Nigeria’s Inflation Eases in November as Food Prices Show Signs of Stabilization

Nigeria’s Inflation Eases in November as Food Prices Show Signs of Stabilization

Abuja: Nigeria’s headline consumer price inflation continued its downward trajectory in November, easing to 14.45% year-on-year from 16.05% in October, according to official data released on Monday by the National Bureau of Statistics. This marks the eighth consecutive month of inflation deceleration, reflecting gradual relief for households after a prolonged period of surging prices that had strained budgets across Africa’s most populous nation.

The moderation in inflation was largely supported by slowing food price growth. Food inflation dropped to 11.08% in November from 13.12% in October, indicating improved supply conditions for staples and a potential easing of the cost-of-living pressures faced by Nigerian families. Analysts noted that while the figures remain high by global standards, the trend points to a stabilizing economic environment following years of elevated inflation, which at its peak reached nearly 35% last December.

The Central Bank of Nigeria (CBN) has maintained a cautious monetary stance amid these developments, leaving its main interest rate unchanged while signaling a continued focus on bringing inflation closer to its target range. Economists argue that sustained price moderation will depend on stable exchange rates, consistent agricultural output, and prudent fiscal measures, as well as efforts to ensure adequate distribution of essential goods.
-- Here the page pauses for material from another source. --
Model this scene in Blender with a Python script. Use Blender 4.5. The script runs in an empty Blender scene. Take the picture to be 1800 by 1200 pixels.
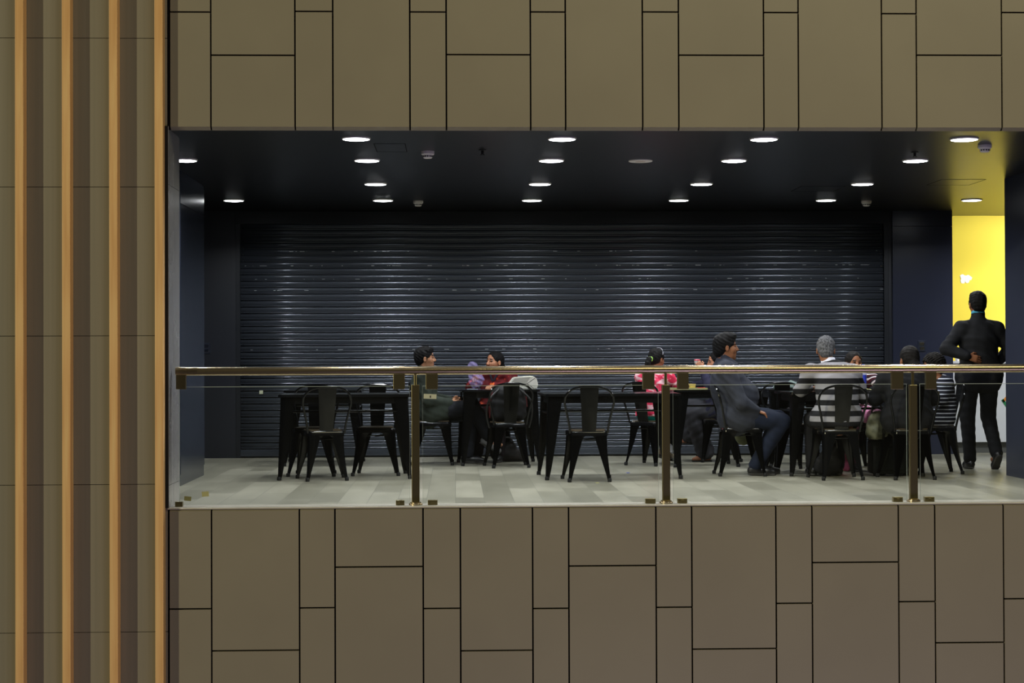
import bpy, bmesh, math, random
import numpy as np
from mathutils import Vector, Matrix, Euler
random.seed(7)
C = bpy.context.scene.collection
sc = bpy.context.scene
PI = math.pi

# ---------------------------------------------------------------- camera
FPX = 2900.0
CAMZ = 1.10
yv = Vector((800-900, 600-629.3, -FPX)).normalized()      # world +Y seen by the camera
hv = Vector((1500, 5.5, 0)).normalized()
zv = hv.cross(yv).normalized()
if zv.y < 0: zv = -zv
xv = yv.cross(zv).normalized()
W2C = Matrix((xv, yv, zv)).transposed()                   # columns: world axes in camera space
C2W = W2C.transposed()
cam = bpy.data.objects.new('camera', bpy.data.cameras.new('camera'))
C.objects.link(cam)
cam.data.sensor_width = 36.0
cam.data.lens = FPX/1800*36.0
cam.data.clip_end = 200
m4 = C2W.to_4x4(); m4.translation = Vector((0, 0, CAMZ))
cam.matrix_world = m4
sc.camera = cam

def ray(px, py): return C2W @ Vector((px-900, 600-py, -FPX))
def at(px, py, Y):
    d = ray(px, py); return Vector((0, 0, CAMZ)) + d*(Y/d.y)
def onz(px, py, z=0.0):
    d = ray(px, py); return Vector((0, 0, CAMZ)) + d*((z-CAMZ)/d.z)

# ---------------------------------------------------------------- view + world + light
sc.view_settings.view_transform = 'Standard'
sc.view_settings.look = 'None'
sc.view_settings.gamma = 1.0
sc.view_settings.use_curve_mapping = False
sc.view_settings.exposure = 0.0
sc.cycles.max_bounces = 8
sc.cycles.transparent_max_bounces = 16
sc.cycles.caustics_reflective = False
sc.cycles.caustics_refractive = False

def lin(c):
    return tuple(((v/255)/12.92 if v/255 <= .04045 else ((v/255+.055)/1.055)**2.4) for v in c)

w = bpy.data.worlds.new('atrium'); sc.world = w; w.use_nodes = True
w.node_tree.nodes['Background'].inputs[0].default_value = (1.0, .92, .66, 1)
w.node_tree.nodes['Background'].inputs[1].default_value = 0.027

def area(name, loc, target, size, power, col, size_y=None, spread=None):
    l = bpy.data.lights.new(name, 'AREA'); l.energy = power; l.color = col
    l.size = size
    if size_y: l.shape = 'RECTANGLE'; l.size_y = size_y
    if spread: l.spread = spread
    o = bpy.data.objects.new(name, l); C.objects.link(o); o.location = loc
    o.rotation_euler = (Vector(target)-Vector(loc)).to_track_quat('-Z', 'Y').to_euler()
    return o
def point(name, loc, power, col, r):
    l = bpy.data.lights.new(name, 'POINT'); l.energy = power; l.color = col; l.shadow_soft_size = r
    o = bpy.data.objects.new(name, l); C.objects.link(o); o.location = loc; return o

# warm flood at the left of the atrium (throws the short shadows beside the fins)
point('atrium_flood_light', (-30, -10, 7.5), 20500, (1.0, .93, .60), .35)
# big warm ceiling lights of the atrium, up and in front
area('atrium_ceiling_light', (6.5, 3.0, 9.0), (4, 11.8, 1.5), 10.0, 500, (1.0, .92, .58), 2.2)
# cooler light from the level below
area('atrium_lower_light', (5, 1.5, -7.0), (3, 11.8, -.5), 9.0, 265, (.68, .56, 1.0), 3.0)
# unseen spots added in the passage to wash the yellow wall
for lx_, ly_, tz_, pw_ in ((7.7, 17.2, 1.9, 260), (7.9, 17.0, .95, 270), (7.3, 17.6, 2.6, 105), (9.0, 17.2, 1.5, 230)):
    l = bpy.data.lights.new('passage_spot', 'SPOT'); l.energy = pw_; l.color = (1.0, .98, .95); l.spot_size = math.radians(50); l.spot_blend = .7; l.shadow_soft_size = .12
    o = bpy.data.objects.new('passage_spot', l); C.objects.link(o); o.location = (lx_, ly_, 2.66)
    o.rotation_euler = (Vector((6.15 if lx_ < 8.5 else 8.0, 19.05, tz_))-Vector(o.location)).to_track_quat('-Z', 'Y').to_euler()
LAMP_W = 17.8
LAMP_COL = (.93, .97, 1.0)

# ---------------------------------------------------------------- materials
def mat(name, col, rough=.5, metal=0.0, spec=.5, emit=None, es=0.0, coat=0.0):
    m = bpy.data.materials.new(name); m.use_nodes = True
    b = m.node_tree.nodes['Principled BSDF']
    b.inputs['Base Color'].default_value = (*lin(col), 1)
    b.inputs['Roughness'].default_value = rough
    b.inputs['Metallic'].default_value = metal
    b.inputs['Specular IOR Level'].default_value = spec
    b.inputs['Coat Weight'].default_value = coat
    b.inputs['Coat Roughness'].default_value = .08
    if emit:
        b.inputs['Emission Color'].default_value = (*emit, 1); b.inputs['Emission Strength'].default_value = es
    return m
def N(m, t, **k):
    n = m.node_tree.nodes.new(t)
    for a, v in k.items(): setattr(n, a, v)
    return n
def L(m, a, b): m.node_tree.links.new(a, b)
def coords(m, scale=(1, 1, 1), rot=(0, 0, 0), loc=(0, 0, 0)):
    tc = N(m, 'ShaderNodeTexCoord'); mp = N(m, 'ShaderNodeMapping')
    mp.inputs['Scale'].default_value = scale; mp.inputs['Rotation'].default_value = rot
    mp.inputs['Location'].default_value = loc
    L(m, tc.outputs['Object'], mp.inputs['Vector']); return mp.outputs['Vector']
def ramp(m, fac, stops, interp='LINEAR'):
    r = N(m, 'ShaderNodeValToRGB'); r.color_ramp.interpolation = interp
    e = r.color_ramp.elements
    while len(e) < len(stops): e.new(.5)
    for i, (p, c) in enumerate(stops): e[i].position = p; e[i].color = (*lin(c), 1)
    L(m, fac, r.inputs['Fac']); return r.outputs['Color']
def B(m): return m.node_tree.nodes['Principled BSDF']
def noisy(name, c1, c2, scale=(3, 3, 3), rough=.5, metal=0.0, detail=4.0, spec=.5, bump=0.0, bscale=None, lo=.35, hi=.65, nscale=1.0):
    m = mat(name, c1, rough, metal, spec)
    n = N(m, 'ShaderNodeTexNoise'); n.inputs['Detail'].default_value = detail
    n.inputs['Scale'].default_value = nscale
    L(m, coords(m, scale), n.inputs['Vector'])
    L(m, ramp(m, n.outputs['Fac'], [(lo, c1), (hi, c2)]), B(m).inputs['Base Color'])
    if bump:
        n2 = N(m, 'ShaderNodeTexNoise'); n2.inputs['Detail'].default_value = 3
        L(m, coords(m, bscale or scale), n2.inputs['Vector'])
        bp = N(m, 'ShaderNodeBump'); bp.inputs['Strength'].default_value = bump; bp.inputs['Distance'].default_value = .01
        L(m, n2.outputs['Fac'], bp.inputs['Height']); L(m, bp.outputs['Normal'], B(m).inputs['Normal'])
    return m
M = {}
M['panel'] = noisy('cladding_panel', (136, 128, 111), (141, 133, 115), (1.2, 1, 1.2), .42, bump=.03, bscale=(60, 60, 60))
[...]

Nigeria’s inflation slowdown has been aided by adjustments in the statistical methodology, including a revised base year and recalibrated weightings in the consumer price basket. Despite the easing trend, policymakers remain vigilant, as inflation remains a significant concern for the average Nigerian consumer. The November data will inform the central bank’s strategy heading into 2026, as authorities seek to balance price stability with economic growth.

The latest figures offer a cautiously optimistic outlook, suggesting that inflationary pressures are gradually abating, although the population continues to grapple with elevated costs for essential goods and services. Observers highlight that continued monitoring and policy intervention will be key to ensuring that the disinflationary trend is sustained into the new year.